Concerto for piano and orchestra No. 3, opus 26, in C major
(Use of headphones is recommended)

Of the five piano concertos written by Prokofiev between 1911 and 1932, No. 3, composed between 1917 and 1921, is the one that has garnered the greatest popularity, mainly due to its exceptional melodic and rhythmic innovations.

The concerto was premiered in Chicago on December 16, 1921, with Prokofiev performing as a soloist. In the rendition presented here, the extraordinary Chinese pianist Yuja Wang is accompanied by the Royal Concertgebouw Orchestra conducted by the Italian maestro Daniele Gati. Recording of October 3, 2010, at the Concertgebouw Hall in Amsterdam.
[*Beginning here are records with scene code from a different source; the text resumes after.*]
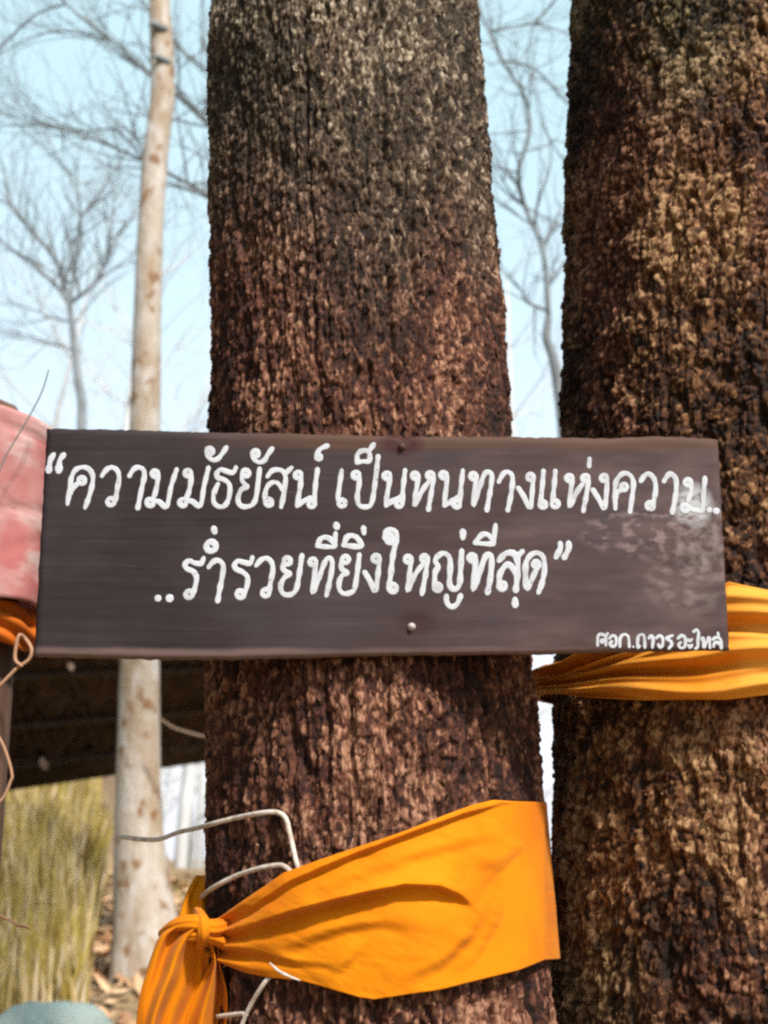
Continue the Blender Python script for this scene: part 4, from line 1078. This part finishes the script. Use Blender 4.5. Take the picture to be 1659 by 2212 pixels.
Fs = [(i * nrow + j, i * nrow + j + 1, (i + 1) * nrow + j + 1, (i + 1) * nrow + j) for i in range(len(grid) - 1) for j in range(nrow - 1)]
mb = MB(); mb.add(Vv, Fs); o = mb.build('wrap', M['sunlit_saffron'], sash2)
so = o.modifiers.new('thickness', 'SOLIDIFY'); so.thickness = .0015

# ------------------------------------------------------------------ white cotton strings on the middle tree
def tp(px, py, off=.012):
    th, z = on_cyl(px, py, axis_c, rad_c, off); return cyl_pt(th, z, axis_c, rad_c, off)
mb = MB()
mb.tube(spline([at(262, 1808, .33), at(335, 1814, .31), at(385, 1798, .28), at(425, 1789, .24), tp(458, 1780, .02), tp(500, 1769), tp(560, 1757, .016), tp(598, 1755, .014), tp(617, 1768), tp(626, 1800), tp(640, 1862, .02), tp(650, 1890, .016)], 6), .0034, 8)
tag(mb.build('cotton_string', M['string']), 'upper white cotton string hooked over the bark of the middle tree', 'string', 'white cotton strings round the middle tree')
mb = MB(); mb.tube(spline([tp(583, 2080, .034), tp(600, 2096, .032), tp(622, 2108, .030), tp(648, 2118, .026)], 6), [.0008 + .0012 * math.sin(math.pi * i / 18) for i in range(19)], 7)
tag(mb.build('cotton_string', M['string']), 'short pale strand lying across the lower edge of the saffron sash', 'string', 'white cotton strings round the middle tree')
mb = MB()
mb.tube(spline([at(425, 1950, .36), at(438, 1936, .22), tp(462, 1917, .018), tp(510, 1892), tp(560, 1876, .016), tp(600, 1869, .016), tp(618, 1874, .018), tp(628, 1884, .02), tp(640, 1900, .014)], 6), .0034, 8)
tag(mb.build('cotton_string', M['string']), 'lower white cotton string running into the top of the saffron sash', 'string', 'white cotton strings round the middle tree')
mb = MB()
mb.tube(spline([tp(612, 2070, .004), tp(592, 2100, .006), tp(570, 2125), tp(545, 2165), tp(528, 2200), tp(515, 2240), tp(505, 2290)], 6), .003, 8)
mb.tube(spline([tp(470, 2196, .012), tp(495, 2193), tp(520, 2190), tp(532, 2192)], 6), .003, 8)
tag(mb.build('cotton_string', M['string']), 'thin grey string hanging below the saffron sash near its tails', 'string', 'white cotton strings round the middle tree')
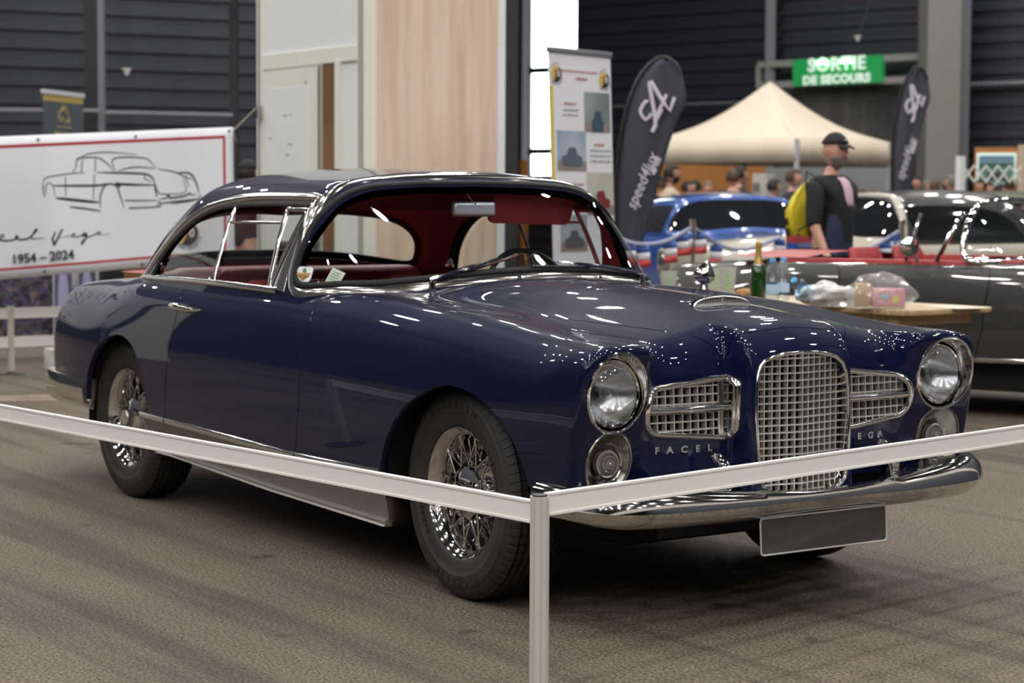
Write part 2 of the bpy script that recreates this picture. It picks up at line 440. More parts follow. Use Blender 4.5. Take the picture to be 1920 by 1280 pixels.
# openings in the nose
HL=(.679,.718); FOGC=(.683,.508)
def ell(cy,cz,ry,rz): return lambda x,y,z: np.where(x>.5,(np.hypot((Y(y)-cy)/ry,(z-cz)/rz)-1)*min(ry,rz),1.0)
B=clip(B,ell(*HL,.113,.117)); B=clip(B,ell(*FOGC,.088,.094))
_h=[(.192,.62),(.190,.70),(.183,.750),(.170,.778),(.148,.795),(.11,.806),(.06,.813)]; _g=[(.06,.384),(.11,.387),(.148,.396),(.170,.415),(.180,.45),(.188,.53)]
GR=[(x,z) for x,z in _g]+_h+[(0,.815)]+[(-x,z) for x,z in _h[::-1]]+[(-x,z) for x,z in _g[::-1]]+[(0,.383)]
SG=rnd_poly([(.219,.748),(.548,.712),(.548,.585),(.224,.556)],[.035,.10,.07,.04],8)
sdG=poly_sd(GR); sdS=poly_sd(SG); sdM=poly_sd(rnd_poly([(.12,.756),(.548,.712),(.548,.585),(.12,.548)],[0,.09,.06,0],8))
B=clip(B,lambda x,y,z: np.where(x>.55,-sdG(y,z),1.0)); B=clip(B,lambda x,y,z: np.where(x>.55,-sdS(Y(y),z),1.0))
# shut lines
xr=interp([.30,.379,.60,.72,.80,.84,.88,.91,.93,.95],[-2.12,-2.108,-2.055,-2.02,-1.998,-1.996,-2.004,-2.02,-2.035,-2.05])
xf=interp([.30,.348,.547,.853,.90,.92,.938,.95],[-1.01,-1.0,-.941,-.904,-.915,-.93,-.965,-1.0])
HP=rnd_poly([(-.56,-.655),(-.56,.655),(.07,.470),(.60,.345),(.688,.215),(.688,-.215),(.60,-.345),(.07,-.470)],[.05,.05,.2,.10,.08,.08,.10,.2],6)
sdH=poly_sd(HP); GAP=.003
side=lambda x,y,z,s: np.where(z<.86+.0*x,1,1)
inH=lambda x,y,z: np.where(z>.80,sdH(x,y),-.3)
bonnet=clip(B,lambda x,y,z: inH(x,y,z)-GAP*np.clip(1.3-x*1.2,.3,1)); rest=clip(B,lambda x,y,z: inH(x,y,z)+GAP*np.clip(1.3-x*1.2,.3,1),-1)
SC=rnd_poly([(.355,-.118),(.355,.118),(.435,.105),(.435,-.105)],[.01,.01,.03,.03]); sdC=poly_sd(SC)
panel('bonnet',bonnet,FB,MT['paint'],CAR,.02)
front=clip(rest,lambda x,y,z: x-xf(z)-GAP); mid=clip(clip(rest,lambda x,y,z: x-xf(z)+GAP,-1),lambda x,y,z: x-xr(z)-GAP); rear=clip(rest,lambda x,y,z: x-xr(z)+GAP,-1)
panel('front_wings',front,FB,MT['paint'],CAR,.028); panel('rear_body',rear,FB,MT['paint'],CAR,.028)
DOOR={}
for s,nm in ((-1,'door'),(1,'door')):
    m=clip(mid,lambda x,y,z: y*s)
    DOOR[s]=panel(nm,m,FB,MT['paint'],CAR,.022)
# roof with glass openings
SH=[(-2.42,.955),(-2.36,1.06),(-2.26,1.15),(-2.15,1.208),(-2.0,1.247),(-1.8,1.262),(-1.5,1.266),(-1.30,1.264),(-1.185,1.257),(-1.188,1.15),(-1.262,.985),(-1.27,.955)]
SH=rnd_poly(SH,[.0,.05,.1,.1,.1,.1,.1,.05,.015,.05,.02,0],3)
sdSide=poly_sd(SH)
RW=rnd_poly([(0,1.035),(-.20,1.034),(-.40,1.022),(-.53,1.004),(-.64,.980),(-.672,.978),(-.668,1.02),(-.645,1.10),(-.60,1.16),(-.52,1.213),(-.40,1.245),(0,1.252),(.40,1.245),(.52,1.213),(.60,1.16),(.645,1.10),(.668,1.02),(.672,.978),(.64,.980),(.53,1.004),(.40,1.022),(.20,1.034)],.04,3)
sdR=poly_sd(RW)
ztop=interp([0,.25,.45,.507,.56,.60,.65,.70,.80],[1.334,1.330,1.318,1.305,1.285,1.262,1.215,1.16,1.10])
zbot=interp([0,.27,.46,.6,.76,.9],[1.034,1.021,1.000,.983,.974,.974])
def smin(a,b,k): return -smax(-a,-b,k)
def WSF(x,y,z): return smin(smin(x+1.112,ztop(Y(y))-z,.05),z-zbot(Y(y)),.04)
G0=shell(FG,((-3.5,-.35),(-1.0,1.0),(.87,1.6)),((-2.3,-1.35),(-.25,.25),(.87,1.10)),np.linspace(0,1,190),np.linspace(0,1,110),np.linspace(0,1,60))
atrear=lambda x: (x<-2.1)
hside=lambda x,y,z: np.where((Y(y)>.5),sdSide(x,z),-1.0)
hrear=lambda x,y,z: np.where(x<-2.1,np.minimum(sdR(y,z),(-2.43+.35*(z-.95)-x)*2.0),-1.0)
def onside(x,y,z): return sdSide(x,z)-np.where(Y(y)>.5,0,9)
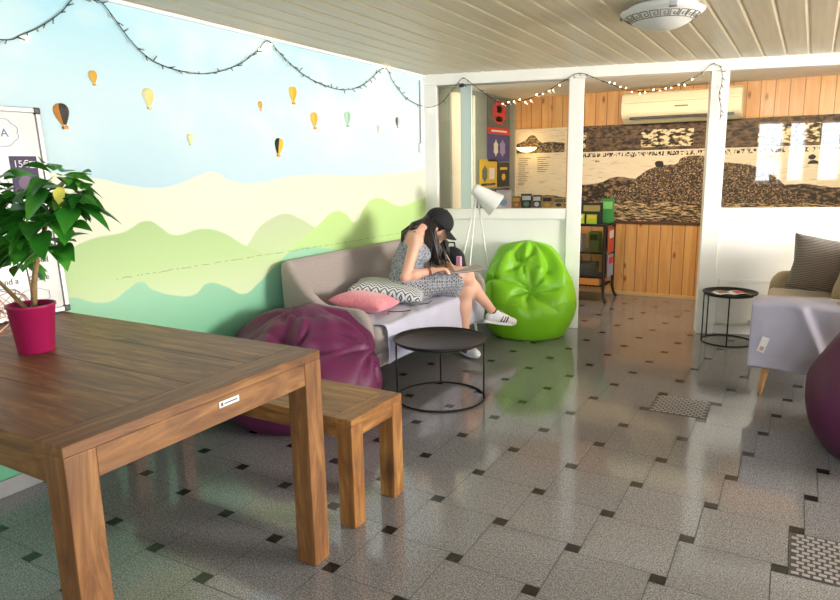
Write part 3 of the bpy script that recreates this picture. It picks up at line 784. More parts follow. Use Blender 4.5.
# ================================================================ FURNITURE
def wood_frame(name, x0, x1, y0, y1, H, leg, apron, rail, mats, label, cat):
    """solid wood table/bench: planked top framed by end rails, flush aprons, four square legs"""
    mx, my, mz = mats
    e = empty(name, (x1, y0, 0), label, cat); X = lambda v: v - x1; Y = lambda v: v - y0
    bm = bmesh.new(); n = 4 if (y1 - y0) > .5 else 2
    ya, yb = y0 + (0 if n == 2 else 0), y1
    for i in range(n):
        a = ya + (yb - ya) * i / n; b = ya + (yb - ya) * (i + 1) / n
        box(bm, X(x0 + rail), X(x1 - rail), Y(a) + (.0004 if i else 0), Y(b), H - .028, H, .0015, 1)
    obj('tabletop' if n == 4 else 'seat', bm, mx, e)
    for a, b in ((x0, x0 + rail), (x1 - rail, x1)):
        bm = bmesh.new(); box(bm, X(a) + .0003, X(b) - .0003, 0, Y(y1), H - .028, H + .0003, .002, 1); obj('end_rail', bm, my, e)
    for a, b in ((x0, x0 + leg), (x1 - leg, x1)):
        for c, d in ((y0, y0 + leg), (y1 - leg, y1)):
            bm = bmesh.new(); box(bm, X(a), X(b), Y(c), Y(d), 0, H - .028, .003, 2); obj('leg', bm, mz, e)
    for c, d in ((y0 + .002, y0 + .028), (y1 - .028, y1 - .002)):
        bm = bmesh.new(); box(bm, X(x0 + leg), X(x1 - leg), Y(c), Y(d), H - .028 - apron, H - .028, .002, 1); obj('apron', bm, mx, e)
    for a, b in ((x0 + .002, x0 + .028), (x1 - .028, x1 - .002)):
        bm = bmesh.new(); box(bm, X(a), X(b), Y(y0 + leg), Y(y1 - leg), H - .028 - apron, H - .028, .002, 1); obj('apron', bm, my, e)
    return e
tb = wood_frame('dining_table', -2.84, -1.383, .775, 1.676, .762, .080, .075, .11, (M['wood_x'], M['wood_y'], M['wood_z']), 'large solid brown wooden table with square legs in the left foreground', 'table')
bm = bmesh.new(); box(bm, -.0005, .0012, .452, .527, .704, .722, .0004, 1); st = obj('maker_sticker', bm, wht, tb)
bm = bmesh.new(); box(bm, .0011, .0015, .458, .466, .708, .718); box(bm, .0011, .0015, .470, .520, .711, .715); obj('sticker_print', bm, flat('sticker_print', 70, 70, 110), st)
wood_frame('bench', -2.78, -1.405, 1.862, 2.215, .440, .072, .05, .09, (M['bwood_x'], M['bwood_y'], M['bwood_z']), 'low honey-brown wooden bench behind the large table', 'bench')

def loveseat(name, loc, rz, fab, legmat, label, W=1.46, D=.72, slim=True):
    e = empty(name, loc, label, 'sofa', None, rz)
    t = .085; r = .13; path = []
    for k in range(13): path.append((D - (D - r - t / 2) * k / 12, t / 2))
    for k in range(1, 8):
        a = -PI / 2 - (PI / 2) * k / 8; path.append((t / 2 + r + r * math.cos(a), t / 2 + r + r * math.sin(a)))
    for k in range(13): path.append((t / 2, t / 2 + r + (W - t - 2 * r) * k / 12))
    for k in range(1, 8):
        a = PI - (PI / 2) * k / 8; path.append((t / 2 + r + r * math.cos(a), W - t / 2 - r + r * math.sin(a)))
    for k in range(13): path.append((t / 2 + r + (D - r - t / 2) * k / 12, W - t / 2))
    path = [Vector((x, y, 0)) for x, y in path]
    def top(x, edge):
        h_ = .555 + (.80 - .555) * (1 - smoothed((x - .06) / .36))
        q = max(0, (x - (D - .11)) / .11); return h_ - .05 * (1 - math.sqrt(max(0, 1 - q * q)))
    bm = bmesh.new(); rings = []; N = len(path)
    for i, p in enumerate(path):
        tn = (path[min(i + 1, N - 1)] - path[max(i - 1, 0)]).normalized(); nr = Vector((tn.y, -tn.x, 0))   # nr points outwards
        nr = -nr if nr.dot(p - Vector((D / 2, W / 2, 0))) < 0 else nr
        H = top(p.x, 0); z0 = .165; hw = t / 2; ring = []
        prof = [(.7, z0), (1.0, z0 + .03), (1.0, .32), (1.0, H - .05), (.88, H - .02), (.45, H - .003), (-.1, H), (-.6, H - .006), (-.92, H - .028), (-1.0, H - .06), (-1.0, .36), (-1.0, z0 + .03), (-.7, z0)]
        endk = 1.0
        if i == 0 or i == N - 1: endk = .45
        for s_, z in prof:
            fl = .022 * smoothed((z - .2) / .5)
            q = p + nr * (s_ * hw * endk + fl); zz = z
            if endk < 1: zz = min(max(z, z0 + .02), H - .035) ; 
            ring.append(bm.verts.new((q.x + (.012 if endk < 1 else 0), q.y, zz)))
        rings.append(ring)
    for A, B in zip(rings, rings[1:]):
        K = len(A)
        for k in range(K): bm.faces.new((A[k], A[(k + 1) % K], B[(k + 1) % K], B[k]))
    bm.faces.new(rings[0]); bm.faces.new(rings[-1][::-1])
    o = obj('shell', bm, fab, e, True); subsurf(o, 1)
    bm = bmesh.new(); box(bm, .05, D - .02, t * .8, W - t * .8, .17, .27, .02, 3); obj('base', bm, fab, e, True)
    bm = bmesh.new(); box(bm, t, D + .0, t + .002, W - t - .002, .272, .435, .035, 4); obj('seat', bm, fab, e, True)
    for x, y in ((.10, .10), (.10, W - .10), (D - .07, .07), (D - .07, W - .07)):
        dx = -.03 if x < .3 else .025; dy = -.02 if y < .5 else .02
        bm = bmesh.new()
        if slim: tube(bm, [(x, y, .18), (x + dx, y + dy, .0)], [.012, .010], 10)
        else: tube(bm, [(x, y, .18), (x + dx, y + dy, .0)], [.021, .013], 14)
        obj('leg', bm, legmat, e, True)
    return e
loveseat('sofa', (-2.875, 3.06, 0), 0, M['sofa'], M['white_metal'], 'grey two-seat sofa with sloping arms against the painted wall', W=1.62)
loveseat('sofa', (.50, 5.66, 0), PI, M['sofa_beige'], M['leg_wood'], 'beige sofa at the right with a lavender throw over its arm', slim=False)

# bed sheet over the grey sofa's seat, hanging over the front
def seat_sheet():
    x0, y0 = -2.875, 3.10
    def fn(u, v):
        y = y0 + .095 + 1.36 * v + .02 * math.sin(u * 9)
        s = u * .86
        wr = .010 * noise.noise(Vector((s * 7, y * 5, 3))) + .007 * math.sin(y * 13 + s * 16 + 2 * noise.noise(Vector((s * 4, y * 3, 1))))
        wr = abs(wr)
        if s < .60: return Vector((x0 + .13 + s, y, .4385 + wr + .006 * v))
        q = s - .60
        if q < .05: a = q / .05 * PI / 2; return Vector((x0 + .73 + .006 + math.sin(a) * .014, y, .4385 + wr * .6 - (1 - math.cos(a)) * .03))
        return Vector((x0 + .75 + wr * .9, y, .408 - (q - .05) * (1.0 + .05 * math.sin(y * 7))))
    bm = bmesh.new(); grid(bm, 60, 90, fn); o = obj('bed_sheet', bm, M['sheet'], None, True); solidify(o, .003)
    tag(o, 'rumpled lavender-grey sheet spread over the seat of the grey sofa', 'sheet')
    for pts in ([(-2.24, 3.40), (-2.28, 3.46), (-2.20, 3.50), (-2.17, 3.56)], [(-2.22, 3.75), (-2.18, 3.80), (-2.20, 3.88)]):
        bm = bmesh.new(); tube(bm, [(x, y, .462) for x, y in pts], .0035, 6); obj('tie_cord', bm, M['ink'], o)
seat_sheet()

def cushion(name, loc, w, h_, th, rot, mat, label, cat='cushion'):
    def fn(u, v, s):
        a, b = u * 2 - 1, v * 2 - 1
        k = (1 - abs(a) ** 2.6) * (1 - abs(b) ** 2.6)
        pin = 1 - .10 * (1 - abs(a)) * (abs(b) ** 3) ; pin2 = 1 - .10 * (1 - abs(b)) * (abs(a) ** 3)
        z = s * th / 2 * max(0, k) ** .5 + .004 * noise.noise(Vector((a * 2.5, b * 2.5, s)))
        return Vector((a * w / 2 * pin2, b * h_ / 2 * pin, z))
    bm = bmesh.new(); grid(bm, 26, 26, lambda u, v: fn(u, v, 1)); grid(bm, 26, 26, lambda u, v: fn(u, v, -1))
    bmesh.ops.remove_doubles(bm, verts=bm.verts, dist=.0045)
    o = obj(name, bm, mat, None, True); o.location = loc; o.rotation_euler = rot
    return tag(o, label, cat)
cushion('cushion', (-2.46, 3.46, .515), .37, .33, .12, (-.06, .10, .15), M['pink'], 'pink knitted cushion lying at the near end of the grey sofa')
def pattern_mat():
    t = NT('white_blue_herringbone'); v = t.coord('Object', (1, 1, 1))
    sp = t.new('ShaderNodeSeparateXYZ'); t.link(v, sp.inputs[0])
    col = t.math('PINGPONG', sp.outputs[0], .03)
    s = t.math('FRACT', t.math('MULTIPLY', t.math('ADD', sp.outputs[1], col), 34))
    tri = t.math('LESS_THAN', s, .42)
    t.link(t.mix(tri, srgb(226, 226, 222), srgb(92, 104, 122)), t.b.inputs['Base Color']); t.b.inputs['Roughness'].default_value = .9
    return t.m
cushion('cushion', (-2.51, 3.83, .525), .54, .38, .13, (.05, .12, .35), pattern_mat(), 'white cushion with a grey-blue herringbone pattern between the pink cushion and the woman')
def cord_mat():
    t = NT('ribbed_taupe_corduroy'); v = t.coord('Object')
    w = t.new('ShaderNodeTexWave', wave_type='BANDS', bands_direction='Y'); t.link(v, w.inputs['Vector']); w.inputs['Scale'].default_value = 26; w.inputs['Distortion'].default_value = 1.0
    t.link(t.mix(w.outputs[1], srgb(80, 70, 62), srgb(140, 126, 112)), t.b.inputs['Base Color']); t.b.inputs['Roughness'].default_value = .95
    t.b.inputs['Sheen Weight'].default_value = .3; t.bump(w.outputs[1], .8, .006); return t.m
cushion('cushion', (.15, 5.42, .63), .50, .42, .15, (math.radians(66), math.radians(7), .05), cord_mat(), 'ribbed grey-brown cushion leaning on the far arm of the beige sofa')
cushion('cushion', (.33, 5.10, .60), .40, .36, .13, (math.radians(72), 0, -.9), M['sofa_beige'], 'plain beige cushion cut by the right edge of the picture')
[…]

The concerto is in three movements, about ten minutes each: 

Andante - Allegro It opens with a clarinet solo that the orchestra will later take for its development. After a couple of measures, the lyricism of the melody is interrupted at 1:25 by the exuberant entrance of the piano introducing the allegro. The dialogue between orchestra and soloist begins. They will end in unison in an awesome manner.
["Intermezzo" 10:00  At the reproachful or perhaps furtively lascivious look of the conductor, Yuja stretches her skirt, aware that she is showing off a lot of leg.]

Tema con variazioni (10:10) The central theme, in E minor, is followed by five variations. The movement ends in absolute stillness. (Inexplicably, in the beginning, the video puts the legend "Richard Strauss, Don Juan Op 20", a symphonic poem that obviously does not call for a piano, and even less as a soloist).

Allegro ma non-tropo (19:53) Notwithstanding the slow theme of 22:27, which at times seems to pay homage to the exiled Rachmaninov, this is the most overtly virtuous movement in the work. After a novel bitonal passage (the orchestra in G major and the piano in D major), the coda explodes in a hard battle between orchestra and soloist to finally converge in C major, the initial key, in a dramatic fortissimo.